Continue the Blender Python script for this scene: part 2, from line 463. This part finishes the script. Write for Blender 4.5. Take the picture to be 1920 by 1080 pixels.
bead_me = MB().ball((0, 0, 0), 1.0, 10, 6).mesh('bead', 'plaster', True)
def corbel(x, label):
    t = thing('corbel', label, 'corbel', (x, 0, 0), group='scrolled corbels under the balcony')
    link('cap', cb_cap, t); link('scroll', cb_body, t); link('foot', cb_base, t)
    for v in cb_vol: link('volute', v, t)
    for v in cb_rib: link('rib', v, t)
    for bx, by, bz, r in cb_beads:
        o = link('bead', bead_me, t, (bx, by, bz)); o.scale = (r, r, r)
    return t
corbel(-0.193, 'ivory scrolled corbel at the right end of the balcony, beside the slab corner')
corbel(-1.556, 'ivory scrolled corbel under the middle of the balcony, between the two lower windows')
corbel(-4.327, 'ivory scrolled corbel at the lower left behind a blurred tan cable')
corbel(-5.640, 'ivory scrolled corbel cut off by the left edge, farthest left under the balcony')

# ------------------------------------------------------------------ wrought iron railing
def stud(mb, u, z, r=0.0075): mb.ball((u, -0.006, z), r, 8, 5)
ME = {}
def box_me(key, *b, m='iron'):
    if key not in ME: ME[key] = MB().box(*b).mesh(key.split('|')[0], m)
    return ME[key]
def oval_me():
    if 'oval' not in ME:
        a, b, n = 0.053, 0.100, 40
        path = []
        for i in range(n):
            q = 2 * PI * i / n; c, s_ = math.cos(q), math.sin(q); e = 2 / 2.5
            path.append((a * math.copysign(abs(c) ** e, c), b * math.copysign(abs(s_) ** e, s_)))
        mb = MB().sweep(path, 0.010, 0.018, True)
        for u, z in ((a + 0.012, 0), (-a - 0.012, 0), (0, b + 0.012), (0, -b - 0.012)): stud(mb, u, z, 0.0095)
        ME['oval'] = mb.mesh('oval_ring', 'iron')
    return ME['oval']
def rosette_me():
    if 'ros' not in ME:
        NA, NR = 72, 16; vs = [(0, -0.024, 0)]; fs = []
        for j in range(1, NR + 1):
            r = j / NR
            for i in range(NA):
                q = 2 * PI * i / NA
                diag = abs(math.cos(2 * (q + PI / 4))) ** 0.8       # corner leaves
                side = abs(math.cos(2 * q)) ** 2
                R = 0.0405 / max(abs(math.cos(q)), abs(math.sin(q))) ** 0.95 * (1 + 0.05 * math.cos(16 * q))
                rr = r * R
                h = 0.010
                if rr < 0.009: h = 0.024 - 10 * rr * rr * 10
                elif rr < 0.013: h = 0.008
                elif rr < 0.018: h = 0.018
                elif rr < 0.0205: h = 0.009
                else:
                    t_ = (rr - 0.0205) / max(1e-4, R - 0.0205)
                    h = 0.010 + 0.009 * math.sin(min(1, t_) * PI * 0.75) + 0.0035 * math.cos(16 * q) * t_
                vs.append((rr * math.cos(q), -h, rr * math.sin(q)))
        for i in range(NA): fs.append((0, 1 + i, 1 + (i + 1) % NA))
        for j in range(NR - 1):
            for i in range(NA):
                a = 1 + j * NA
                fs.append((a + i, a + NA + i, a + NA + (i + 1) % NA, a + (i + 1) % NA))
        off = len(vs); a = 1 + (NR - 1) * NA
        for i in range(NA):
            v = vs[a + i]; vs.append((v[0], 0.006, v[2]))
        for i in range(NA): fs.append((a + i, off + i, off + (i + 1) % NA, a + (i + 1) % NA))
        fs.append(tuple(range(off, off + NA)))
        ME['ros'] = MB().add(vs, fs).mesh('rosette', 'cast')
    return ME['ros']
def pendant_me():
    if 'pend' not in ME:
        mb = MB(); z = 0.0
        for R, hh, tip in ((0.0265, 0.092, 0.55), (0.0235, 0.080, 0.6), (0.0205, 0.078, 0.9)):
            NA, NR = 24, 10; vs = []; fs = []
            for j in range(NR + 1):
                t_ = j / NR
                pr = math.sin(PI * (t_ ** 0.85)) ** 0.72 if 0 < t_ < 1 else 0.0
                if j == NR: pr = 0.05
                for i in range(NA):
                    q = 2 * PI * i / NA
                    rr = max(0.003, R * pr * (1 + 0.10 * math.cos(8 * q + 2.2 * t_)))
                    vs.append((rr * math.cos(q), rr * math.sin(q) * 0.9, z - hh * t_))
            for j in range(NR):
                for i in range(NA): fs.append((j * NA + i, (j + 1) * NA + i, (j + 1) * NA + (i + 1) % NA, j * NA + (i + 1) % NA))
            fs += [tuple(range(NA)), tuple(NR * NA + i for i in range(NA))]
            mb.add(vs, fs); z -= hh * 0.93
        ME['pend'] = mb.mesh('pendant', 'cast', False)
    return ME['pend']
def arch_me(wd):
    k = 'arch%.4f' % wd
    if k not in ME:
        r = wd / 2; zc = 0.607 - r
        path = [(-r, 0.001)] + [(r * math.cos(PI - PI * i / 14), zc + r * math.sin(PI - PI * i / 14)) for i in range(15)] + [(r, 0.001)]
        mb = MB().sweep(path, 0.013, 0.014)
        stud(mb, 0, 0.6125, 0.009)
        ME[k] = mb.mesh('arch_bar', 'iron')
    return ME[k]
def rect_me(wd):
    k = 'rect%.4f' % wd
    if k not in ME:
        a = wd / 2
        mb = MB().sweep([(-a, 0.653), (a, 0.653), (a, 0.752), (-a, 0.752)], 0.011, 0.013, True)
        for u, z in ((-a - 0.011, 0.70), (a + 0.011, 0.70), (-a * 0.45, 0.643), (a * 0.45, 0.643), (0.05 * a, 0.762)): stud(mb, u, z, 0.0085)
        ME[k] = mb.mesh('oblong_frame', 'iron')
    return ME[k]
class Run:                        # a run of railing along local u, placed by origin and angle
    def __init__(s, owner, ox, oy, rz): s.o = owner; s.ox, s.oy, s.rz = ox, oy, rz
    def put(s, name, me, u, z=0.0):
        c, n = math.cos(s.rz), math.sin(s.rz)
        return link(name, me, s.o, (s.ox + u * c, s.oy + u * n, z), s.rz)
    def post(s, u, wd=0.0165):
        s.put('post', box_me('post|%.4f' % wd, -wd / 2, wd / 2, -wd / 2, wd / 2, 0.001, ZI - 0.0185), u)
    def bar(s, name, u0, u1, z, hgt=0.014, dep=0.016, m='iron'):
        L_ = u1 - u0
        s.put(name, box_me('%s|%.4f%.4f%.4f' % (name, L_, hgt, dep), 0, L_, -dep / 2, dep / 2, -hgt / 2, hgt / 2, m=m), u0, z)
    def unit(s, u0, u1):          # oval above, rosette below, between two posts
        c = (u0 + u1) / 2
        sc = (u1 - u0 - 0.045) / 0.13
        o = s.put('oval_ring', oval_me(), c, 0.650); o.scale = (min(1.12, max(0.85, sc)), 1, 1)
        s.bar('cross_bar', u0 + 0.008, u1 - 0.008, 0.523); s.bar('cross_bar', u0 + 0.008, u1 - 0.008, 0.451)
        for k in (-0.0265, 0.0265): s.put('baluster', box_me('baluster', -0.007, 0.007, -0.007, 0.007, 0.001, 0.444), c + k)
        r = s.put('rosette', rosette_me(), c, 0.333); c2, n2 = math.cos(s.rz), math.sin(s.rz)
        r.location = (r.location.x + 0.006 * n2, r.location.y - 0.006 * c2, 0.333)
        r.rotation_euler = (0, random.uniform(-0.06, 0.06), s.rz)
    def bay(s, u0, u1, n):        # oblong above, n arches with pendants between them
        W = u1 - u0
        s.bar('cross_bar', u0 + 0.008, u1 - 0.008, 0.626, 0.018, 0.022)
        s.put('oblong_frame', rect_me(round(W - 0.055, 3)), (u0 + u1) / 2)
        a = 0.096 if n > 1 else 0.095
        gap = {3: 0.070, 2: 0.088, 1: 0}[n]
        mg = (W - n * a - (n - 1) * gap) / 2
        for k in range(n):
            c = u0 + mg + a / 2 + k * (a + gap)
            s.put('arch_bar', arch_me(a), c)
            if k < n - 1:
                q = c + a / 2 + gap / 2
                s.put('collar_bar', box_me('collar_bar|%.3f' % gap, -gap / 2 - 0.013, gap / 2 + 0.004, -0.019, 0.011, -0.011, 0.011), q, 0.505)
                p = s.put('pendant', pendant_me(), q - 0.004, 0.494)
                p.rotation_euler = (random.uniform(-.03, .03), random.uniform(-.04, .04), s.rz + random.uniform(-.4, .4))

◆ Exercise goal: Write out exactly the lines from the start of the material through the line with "corbel(-5.640, 'ivory scrolled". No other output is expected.

◆ Expected output:
Continue the Blender Python script for this scene: part 2, from line 463. This part finishes the script. Write for Blender 4.5. Take the picture to be 1920 by 1080 pixels.
bead_me = MB().ball((0, 0, 0), 1.0, 10, 6).mesh('bead', 'plaster', True)
def corbel(x, label):
    t = thing('corbel', label, 'corbel', (x, 0, 0), group='scrolled corbels under the balcony')
    link('cap', cb_cap, t); link('scroll', cb_body, t); link('foot', cb_base, t)
    for v in cb_vol: link('volute', v, t)
    for v in cb_rib: link('rib', v, t)
    for bx, by, bz, r in cb_beads:
        o = link('bead', bead_me, t, (bx, by, bz)); o.scale = (r, r, r)
    return t
corbel(-0.193, 'ivory scrolled corbel at the right end of the balcony, beside the slab corner')
corbel(-1.556, 'ivory scrolled corbel under the middle of the balcony, between the two lower windows')
corbel(-4.327, 'ivory scrolled corbel at the lower left behind a blurred tan cable')
corbel(-5.640, 'ivory scrolled corbel cut off by the left edge, farthest left under the balcony')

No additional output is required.